**Problem:**
Output each line of the material exactly as it stands.

**Information supplied:**
________________

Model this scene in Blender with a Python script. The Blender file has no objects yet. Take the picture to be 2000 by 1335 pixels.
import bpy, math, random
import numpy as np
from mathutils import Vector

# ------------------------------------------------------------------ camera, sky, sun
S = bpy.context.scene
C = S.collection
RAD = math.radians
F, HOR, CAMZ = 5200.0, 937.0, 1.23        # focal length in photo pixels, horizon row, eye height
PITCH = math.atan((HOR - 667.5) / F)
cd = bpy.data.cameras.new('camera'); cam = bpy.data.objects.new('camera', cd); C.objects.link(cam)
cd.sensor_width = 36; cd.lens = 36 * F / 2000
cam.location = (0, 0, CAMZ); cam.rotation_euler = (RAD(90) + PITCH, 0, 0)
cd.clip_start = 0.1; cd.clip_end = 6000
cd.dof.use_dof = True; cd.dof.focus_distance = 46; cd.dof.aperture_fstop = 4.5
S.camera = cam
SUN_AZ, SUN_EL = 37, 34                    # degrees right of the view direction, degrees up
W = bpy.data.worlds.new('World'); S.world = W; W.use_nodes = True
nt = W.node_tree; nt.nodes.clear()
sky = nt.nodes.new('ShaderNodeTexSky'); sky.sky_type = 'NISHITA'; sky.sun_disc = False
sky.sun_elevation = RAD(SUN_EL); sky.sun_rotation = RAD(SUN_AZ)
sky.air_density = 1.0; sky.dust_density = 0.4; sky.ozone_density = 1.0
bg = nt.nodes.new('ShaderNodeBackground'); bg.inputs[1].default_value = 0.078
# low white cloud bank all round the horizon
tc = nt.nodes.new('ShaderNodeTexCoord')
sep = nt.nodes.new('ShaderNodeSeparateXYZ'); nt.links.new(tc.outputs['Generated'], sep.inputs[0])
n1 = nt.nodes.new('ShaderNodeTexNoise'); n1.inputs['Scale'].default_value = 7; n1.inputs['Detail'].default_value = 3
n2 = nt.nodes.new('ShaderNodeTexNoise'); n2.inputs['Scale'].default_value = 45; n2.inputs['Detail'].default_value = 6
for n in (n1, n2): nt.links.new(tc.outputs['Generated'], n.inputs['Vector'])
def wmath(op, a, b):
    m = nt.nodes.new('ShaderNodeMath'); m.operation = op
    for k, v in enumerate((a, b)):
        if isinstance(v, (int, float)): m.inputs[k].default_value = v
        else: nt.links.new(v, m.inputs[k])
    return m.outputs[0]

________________

**Answer for the task:**
Model this scene in Blender with a Python script. The Blender file has no objects yet. Take the picture to be 2000 by 1335 pixels.
import bpy, math, random
import numpy as np
from mathutils import Vector

# ------------------------------------------------------------------ camera, sky, sun
S = bpy.context.scene
C = S.collection
RAD = math.radians
F, HOR, CAMZ = 5200.0, 937.0, 1.23        # focal length in photo pixels, horizon row, eye height
PITCH = math.atan((HOR - 667.5) / F)
cd = bpy.data.cameras.new('camera'); cam = bpy.data.objects.new('camera', cd); C.objects.link(cam)
cd.sensor_width = 36; cd.lens = 36 * F / 2000
cam.location = (0, 0, CAMZ); cam.rotation_euler = (RAD(90) + PITCH, 0, 0)
cd.clip_start = 0.1; cd.clip_end = 6000
cd.dof.use_dof = True; cd.dof.focus_distance = 46; cd.dof.aperture_fstop = 4.5
S.camera = cam
SUN_AZ, SUN_EL = 37, 34                    # degrees right of the view direction, degrees up
W = bpy.data.worlds.new('World'); S.world = W; W.use_nodes = True
nt = W.node_tree; nt.nodes.clear()
sky = nt.nodes.new('ShaderNodeTexSky'); sky.sky_type = 'NISHITA'; sky.sun_disc = False
sky.sun_elevation = RAD(SUN_EL); sky.sun_rotation = RAD(SUN_AZ)
sky.air_density = 1.0; sky.dust_density = 0.4; sky.ozone_density = 1.0
bg = nt.nodes.new('ShaderNodeBackground'); bg.inputs[1].default_value = 0.078
# low white cloud bank all round the horizon
tc = nt.nodes.new('ShaderNodeTexCoord')
sep = nt.nodes.new('ShaderNodeSeparateXYZ'); nt.links.new(tc.outputs['Generated'], sep.inputs[0])
n1 = nt.nodes.new('ShaderNodeTexNoise'); n1.inputs['Scale'].default_value = 7; n1.inputs['Detail'].default_value = 3
n2 = nt.nodes.new('ShaderNodeTexNoise'); n2.inputs['Scale'].default_value = 45; n2.inputs['Detail'].default_value = 6
for n in (n1, n2): nt.links.new(tc.outputs['Generated'], n.inputs['Vector'])
def wmath(op, a, b):
    m = nt.nodes.new('ShaderNodeMath'); m.operation = op
    for k, v in enumerate((a, b)):
        if isinstance(v, (int, float)): m.inputs[k].default_value = v
        else: nt.links.new(v, m.inputs[k])
    return m.outputs[0]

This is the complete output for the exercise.